Additional Advice Regarding Electronic Logging Device Systems

Opinion: Though there are efforts there, it is unlikely that the court system will stop the implementation of the ELD mandate.  Federal courts have already weighed in on the matter and determined that the regulation is legal and will be binding.  Though owner-operator groups continue to fight, all indications are that this regulation is going to happen.

  • Clem Driscoll, noted researcher for the trucking and IOT industry, reports that there are approximately 1 million trucks in the United States that will require an ELD system in 2017.
  • Opinion: Equipping 1 million trucks with ELD systems in 2017 is quite a task.  Supply should be acceptable for carriers and truckers who choose to make purchases in the 2nd and 3rd quarters of the year.  Carriers and truckers that choose to wait to implement a compliant electronic logbook system until near the deadline might find supply to be a concern.
  • Fact: A number of startups have launched as ELD manufacturers in hopes of capturing market share.  Many more will launch in the near future.  Many of these will fail leaving trucking companies and carriers in a very difficult position.
    • How can a carrier or trucker ensure the ELD manufacturer chosen will be around to support the application long after the purchase?
      • Use the Internet to validate any ELD manufacturer you might choose.  A quick search for reviews of the company or a quick search on the company should produce hundreds of web listings back to the company’s website if the company has been in business for several years.
      • 3rd party affiliations and accreditations.  Is the company a member of the Better Business Bureau in good standing?  Is the company a member of the American Trucking Association or other well-known trucking organizations?  Can you find any validation on the web to help you ensure the company has been in business for many years?
  • Service Matters: Since ELD systems in compliance with the new mandate are new for everyone, you are going to need some support for implementation and training.  So, try this before buying. Call the prospective ELD manufacturer or service provider and ask for support.  Use this as a time to understand how quickly the phone is answered and how quickly you can find someone who can help you with your problem.  When you find out how responsive the team is, wish the customer service representative a great day and make an informed decision on your future ELD provider.
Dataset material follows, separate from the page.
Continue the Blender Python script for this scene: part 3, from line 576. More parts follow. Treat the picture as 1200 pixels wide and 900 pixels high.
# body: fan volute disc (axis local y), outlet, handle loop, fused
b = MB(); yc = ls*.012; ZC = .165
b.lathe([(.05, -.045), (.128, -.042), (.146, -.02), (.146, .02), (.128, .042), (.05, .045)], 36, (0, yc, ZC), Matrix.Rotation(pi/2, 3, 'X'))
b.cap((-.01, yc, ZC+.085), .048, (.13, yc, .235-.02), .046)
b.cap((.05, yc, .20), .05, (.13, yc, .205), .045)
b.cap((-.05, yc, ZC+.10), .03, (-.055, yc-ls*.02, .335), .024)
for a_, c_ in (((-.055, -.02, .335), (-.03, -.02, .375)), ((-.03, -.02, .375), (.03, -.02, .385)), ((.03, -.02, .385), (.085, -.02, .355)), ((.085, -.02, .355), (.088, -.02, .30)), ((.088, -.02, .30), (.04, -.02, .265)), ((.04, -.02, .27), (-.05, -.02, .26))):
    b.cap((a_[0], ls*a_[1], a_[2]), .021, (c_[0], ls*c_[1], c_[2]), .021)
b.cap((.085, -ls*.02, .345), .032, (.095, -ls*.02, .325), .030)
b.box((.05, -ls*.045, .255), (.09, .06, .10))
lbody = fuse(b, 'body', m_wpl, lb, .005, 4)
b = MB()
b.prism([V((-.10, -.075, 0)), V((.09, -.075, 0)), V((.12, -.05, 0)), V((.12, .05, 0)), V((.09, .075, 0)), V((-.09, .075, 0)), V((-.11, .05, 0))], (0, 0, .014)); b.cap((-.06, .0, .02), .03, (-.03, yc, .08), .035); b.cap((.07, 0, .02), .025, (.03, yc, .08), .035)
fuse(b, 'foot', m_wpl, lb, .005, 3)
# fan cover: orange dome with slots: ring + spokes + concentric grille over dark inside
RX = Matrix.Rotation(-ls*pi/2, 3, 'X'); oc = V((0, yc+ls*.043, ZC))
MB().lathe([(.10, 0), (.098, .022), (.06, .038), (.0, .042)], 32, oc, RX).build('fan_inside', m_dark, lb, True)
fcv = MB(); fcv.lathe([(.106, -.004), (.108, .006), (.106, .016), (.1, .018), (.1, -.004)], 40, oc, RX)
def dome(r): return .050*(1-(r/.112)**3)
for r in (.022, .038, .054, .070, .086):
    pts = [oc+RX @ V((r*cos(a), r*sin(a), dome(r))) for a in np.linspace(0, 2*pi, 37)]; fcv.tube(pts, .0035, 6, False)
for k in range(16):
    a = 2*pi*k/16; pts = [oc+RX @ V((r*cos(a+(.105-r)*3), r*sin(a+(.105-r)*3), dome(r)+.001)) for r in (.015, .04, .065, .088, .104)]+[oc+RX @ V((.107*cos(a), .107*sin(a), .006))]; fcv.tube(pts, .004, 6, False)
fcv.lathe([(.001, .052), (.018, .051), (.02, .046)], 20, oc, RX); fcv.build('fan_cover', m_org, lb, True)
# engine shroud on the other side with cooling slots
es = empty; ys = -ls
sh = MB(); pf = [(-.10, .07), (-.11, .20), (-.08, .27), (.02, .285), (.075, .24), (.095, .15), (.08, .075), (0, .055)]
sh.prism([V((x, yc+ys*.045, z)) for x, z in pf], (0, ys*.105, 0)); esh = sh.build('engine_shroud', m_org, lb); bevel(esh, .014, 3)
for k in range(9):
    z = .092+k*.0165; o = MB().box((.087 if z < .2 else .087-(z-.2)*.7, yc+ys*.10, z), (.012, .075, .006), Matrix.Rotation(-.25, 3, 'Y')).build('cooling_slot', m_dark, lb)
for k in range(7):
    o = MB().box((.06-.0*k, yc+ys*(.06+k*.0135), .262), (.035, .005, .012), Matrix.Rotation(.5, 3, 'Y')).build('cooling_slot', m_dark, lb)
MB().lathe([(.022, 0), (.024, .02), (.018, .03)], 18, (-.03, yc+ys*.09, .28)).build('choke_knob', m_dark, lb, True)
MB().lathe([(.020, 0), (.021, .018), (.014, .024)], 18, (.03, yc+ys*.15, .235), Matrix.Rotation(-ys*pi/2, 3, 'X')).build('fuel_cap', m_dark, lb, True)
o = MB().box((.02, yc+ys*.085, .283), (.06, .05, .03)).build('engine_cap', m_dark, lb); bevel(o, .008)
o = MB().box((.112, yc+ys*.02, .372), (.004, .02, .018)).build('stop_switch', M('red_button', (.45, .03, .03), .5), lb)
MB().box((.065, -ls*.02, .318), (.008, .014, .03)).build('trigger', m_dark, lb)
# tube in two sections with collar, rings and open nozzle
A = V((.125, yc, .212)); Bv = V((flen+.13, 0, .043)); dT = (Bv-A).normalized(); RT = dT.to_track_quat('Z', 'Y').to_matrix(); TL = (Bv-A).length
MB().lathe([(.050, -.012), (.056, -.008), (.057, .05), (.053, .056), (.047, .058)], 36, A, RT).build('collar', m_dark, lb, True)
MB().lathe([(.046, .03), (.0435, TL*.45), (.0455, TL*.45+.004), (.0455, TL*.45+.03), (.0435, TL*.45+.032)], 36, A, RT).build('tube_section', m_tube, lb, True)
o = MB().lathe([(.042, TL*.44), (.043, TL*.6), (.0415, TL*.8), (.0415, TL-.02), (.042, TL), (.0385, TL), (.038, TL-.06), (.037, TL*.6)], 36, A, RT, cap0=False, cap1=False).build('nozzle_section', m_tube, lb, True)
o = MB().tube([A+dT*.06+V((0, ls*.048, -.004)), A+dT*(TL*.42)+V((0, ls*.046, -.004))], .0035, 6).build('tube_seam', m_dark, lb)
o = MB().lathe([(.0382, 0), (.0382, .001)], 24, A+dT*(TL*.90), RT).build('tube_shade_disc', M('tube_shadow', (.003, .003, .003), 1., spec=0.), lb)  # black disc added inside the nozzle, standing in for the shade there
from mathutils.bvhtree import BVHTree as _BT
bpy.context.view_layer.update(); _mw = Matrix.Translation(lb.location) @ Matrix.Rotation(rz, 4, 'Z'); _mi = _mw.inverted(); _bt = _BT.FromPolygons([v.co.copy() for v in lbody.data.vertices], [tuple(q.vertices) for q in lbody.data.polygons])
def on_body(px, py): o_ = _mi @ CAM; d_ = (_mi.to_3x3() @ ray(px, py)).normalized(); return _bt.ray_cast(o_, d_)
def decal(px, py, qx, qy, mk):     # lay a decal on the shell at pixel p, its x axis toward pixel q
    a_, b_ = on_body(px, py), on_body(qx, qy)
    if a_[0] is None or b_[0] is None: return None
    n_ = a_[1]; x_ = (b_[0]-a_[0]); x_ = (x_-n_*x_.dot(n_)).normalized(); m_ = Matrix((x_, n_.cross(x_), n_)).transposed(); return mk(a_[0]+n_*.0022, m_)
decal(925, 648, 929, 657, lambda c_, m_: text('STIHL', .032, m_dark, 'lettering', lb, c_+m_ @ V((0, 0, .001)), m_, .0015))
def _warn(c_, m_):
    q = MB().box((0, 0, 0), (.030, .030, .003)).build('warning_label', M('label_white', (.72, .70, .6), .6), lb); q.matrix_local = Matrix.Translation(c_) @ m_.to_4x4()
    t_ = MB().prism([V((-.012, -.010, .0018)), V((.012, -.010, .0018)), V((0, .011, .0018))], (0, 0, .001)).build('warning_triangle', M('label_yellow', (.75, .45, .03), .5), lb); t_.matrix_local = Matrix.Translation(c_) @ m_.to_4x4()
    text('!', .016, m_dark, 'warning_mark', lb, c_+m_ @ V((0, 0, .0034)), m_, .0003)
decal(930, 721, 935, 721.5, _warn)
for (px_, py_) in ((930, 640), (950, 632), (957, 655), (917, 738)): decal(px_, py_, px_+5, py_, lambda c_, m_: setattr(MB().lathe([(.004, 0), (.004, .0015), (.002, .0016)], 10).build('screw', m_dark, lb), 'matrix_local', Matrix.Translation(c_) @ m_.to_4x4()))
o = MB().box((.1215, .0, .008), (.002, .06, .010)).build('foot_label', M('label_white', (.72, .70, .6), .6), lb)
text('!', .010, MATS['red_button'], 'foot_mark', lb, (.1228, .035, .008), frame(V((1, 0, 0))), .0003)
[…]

The FMCSA electronic logbook regulations do not require typical fleet tracking as a feature of the system.  In fact, under the basic ELD regulations, the FMCSA requires a certain level of ambiguity as to the exact location of a truck when reporting changes to a driver’s status.  So, fleet tracking is, therefore, an option for the carrier who owns trucks and for a carrier providing the ELD system for a driver.  So, the question carriers will have to ask is whether an incremental cost to add fleet tracking is worth it to their business.  Considerations of logistic improvements, dispatching, theft recovery, route optimization and planning, fuel usage, and IFTA reporting are all features that can make the incremental cost of a fleet tracking system worth the extra cost.  And, in some cases, the required hardware to facilitate fleet tracking is already installed with the electronic logbook hardware.

Final Notes Concerning 2017 and ELD Systems

It is unlikely that every carrier and trucker will be compliant with the new ruling on December 18, 2017.  Many truckers will risk the fines or other penalties in either protest or simply in hopes of saving some money.  And, there will likely be lawsuits following the implementation.  So, one question to ask is whether compliance with the regulation is of less cost and hassle than ignoring or fighting the system.